→ Supplied entries
----

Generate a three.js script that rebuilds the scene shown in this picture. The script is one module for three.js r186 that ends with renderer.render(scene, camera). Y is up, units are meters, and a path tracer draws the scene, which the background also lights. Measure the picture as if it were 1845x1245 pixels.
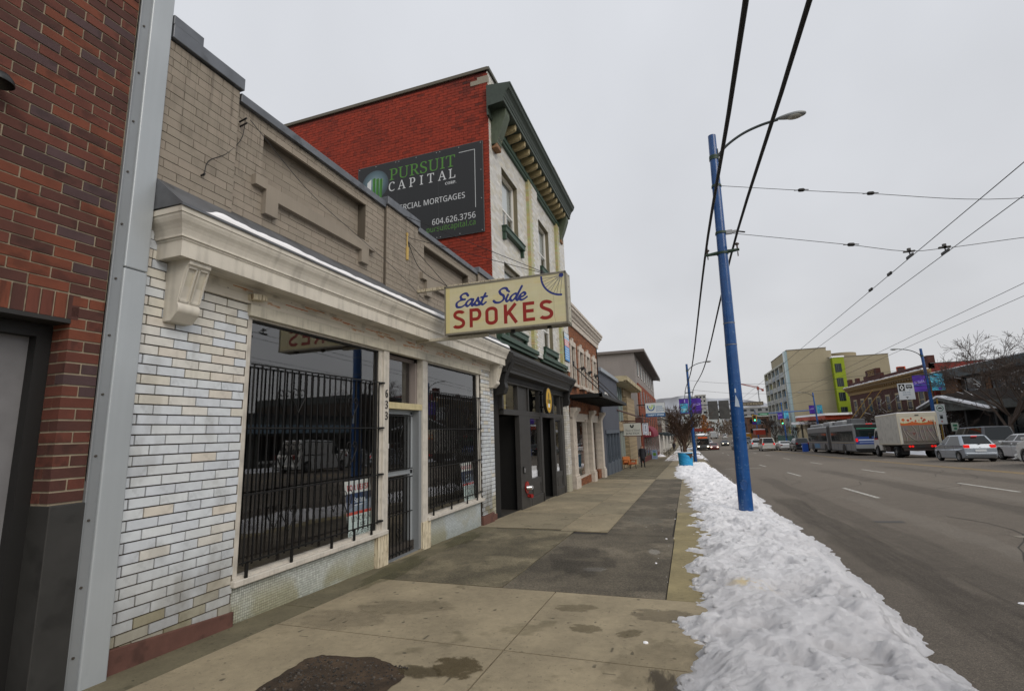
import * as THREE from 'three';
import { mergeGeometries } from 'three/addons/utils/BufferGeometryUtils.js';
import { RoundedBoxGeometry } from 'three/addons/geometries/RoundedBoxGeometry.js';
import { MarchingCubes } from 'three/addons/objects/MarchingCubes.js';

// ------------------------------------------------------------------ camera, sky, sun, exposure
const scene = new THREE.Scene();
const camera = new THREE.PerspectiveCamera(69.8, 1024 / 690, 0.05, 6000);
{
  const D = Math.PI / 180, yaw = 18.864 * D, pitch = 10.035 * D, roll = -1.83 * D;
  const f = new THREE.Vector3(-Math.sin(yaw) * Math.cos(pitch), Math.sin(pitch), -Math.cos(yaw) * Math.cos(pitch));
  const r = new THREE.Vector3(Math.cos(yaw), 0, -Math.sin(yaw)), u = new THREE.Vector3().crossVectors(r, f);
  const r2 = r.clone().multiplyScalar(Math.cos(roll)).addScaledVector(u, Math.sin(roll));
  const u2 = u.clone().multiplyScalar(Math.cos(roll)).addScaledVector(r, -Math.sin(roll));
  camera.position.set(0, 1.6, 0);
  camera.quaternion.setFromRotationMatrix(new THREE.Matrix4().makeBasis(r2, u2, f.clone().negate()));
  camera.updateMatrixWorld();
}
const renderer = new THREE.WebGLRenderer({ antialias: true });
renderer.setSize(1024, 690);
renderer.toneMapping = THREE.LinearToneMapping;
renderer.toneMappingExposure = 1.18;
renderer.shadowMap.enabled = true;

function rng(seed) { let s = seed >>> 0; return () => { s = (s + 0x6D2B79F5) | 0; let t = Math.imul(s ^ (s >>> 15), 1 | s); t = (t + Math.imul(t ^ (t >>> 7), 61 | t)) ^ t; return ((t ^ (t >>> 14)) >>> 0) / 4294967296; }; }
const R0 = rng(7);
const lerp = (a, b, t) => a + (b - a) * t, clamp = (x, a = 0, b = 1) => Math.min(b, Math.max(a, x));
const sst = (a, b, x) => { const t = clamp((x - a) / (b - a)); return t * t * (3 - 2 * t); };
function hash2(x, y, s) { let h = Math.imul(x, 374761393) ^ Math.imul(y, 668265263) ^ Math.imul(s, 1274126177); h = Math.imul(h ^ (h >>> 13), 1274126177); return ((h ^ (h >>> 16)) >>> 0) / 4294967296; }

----

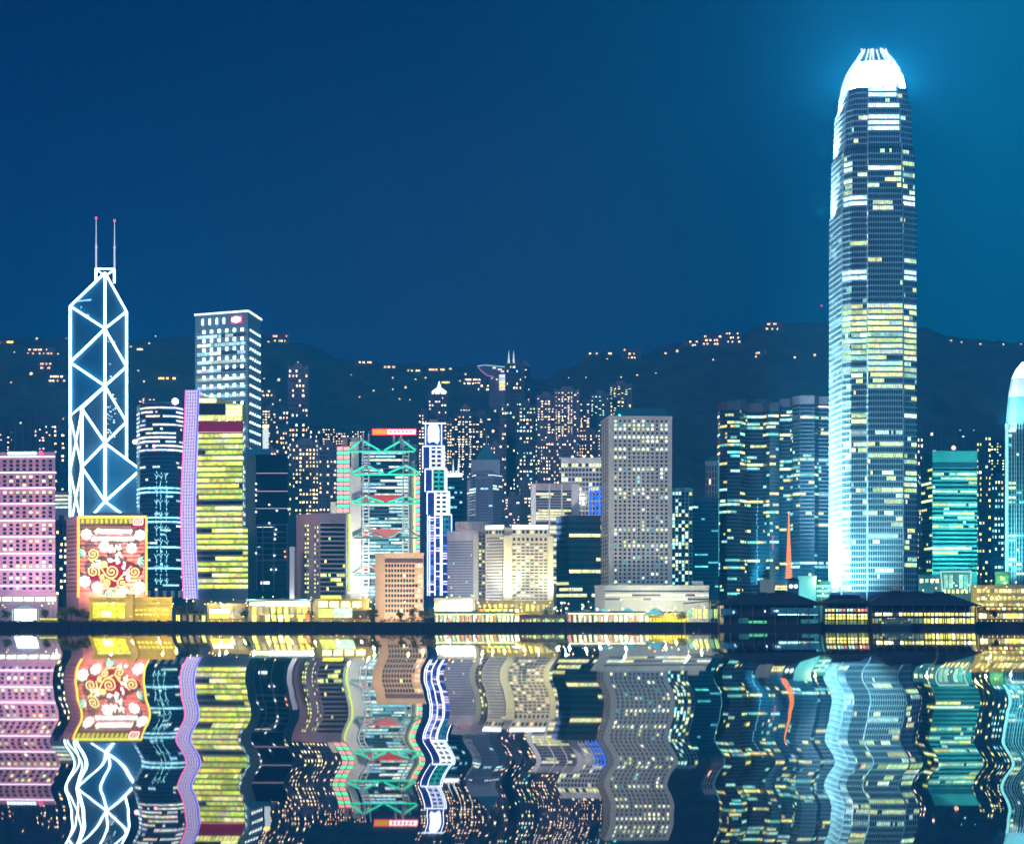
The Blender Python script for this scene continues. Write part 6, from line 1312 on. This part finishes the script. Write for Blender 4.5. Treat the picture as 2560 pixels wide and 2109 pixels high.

----

→ Exercise directions
Pictures stay out: repeat exactly only the lines from the one with "Generate a three.js" through the one with "renderer.shadowMap.enabled = true;".

→ Solution to the exercise
Generate a three.js script that rebuilds the scene shown in this picture. The script is one module for three.js r186 that ends with renderer.render(scene, camera). Y is up, units are meters, and a path tracer draws the scene, which the background also lights. Measure the picture as if it were 1845x1245 pixels.
import * as THREE from 'three';
import { mergeGeometries } from 'three/addons/utils/BufferGeometryUtils.js';
import { RoundedBoxGeometry } from 'three/addons/geometries/RoundedBoxGeometry.js';
import { MarchingCubes } from 'three/addons/objects/MarchingCubes.js';

// ------------------------------------------------------------------ camera, sky, sun, exposure
const scene = new THREE.Scene();
const camera = new THREE.PerspectiveCamera(69.8, 1024 / 690, 0.05, 6000);
{
  const D = Math.PI / 180, yaw = 18.864 * D, pitch = 10.035 * D, roll = -1.83 * D;
  const f = new THREE.Vector3(-Math.sin(yaw) * Math.cos(pitch), Math.sin(pitch), -Math.cos(yaw) * Math.cos(pitch));
  const r = new THREE.Vector3(Math.cos(yaw), 0, -Math.sin(yaw)), u = new THREE.Vector3().crossVectors(r, f);
  const r2 = r.clone().multiplyScalar(Math.cos(roll)).addScaledVector(u, Math.sin(roll));
  const u2 = u.clone().multiplyScalar(Math.cos(roll)).addScaledVector(r, -Math.sin(roll));
  camera.position.set(0, 1.6, 0);
  camera.quaternion.setFromRotationMatrix(new THREE.Matrix4().makeBasis(r2, u2, f.clone().negate()));
  camera.updateMatrixWorld();
}
const renderer = new THREE.WebGLRenderer({ antialias: true });
renderer.setSize(1024, 690);
renderer.toneMapping = THREE.LinearToneMapping;
renderer.toneMappingExposure = 1.18;
renderer.shadowMap.enabled = true;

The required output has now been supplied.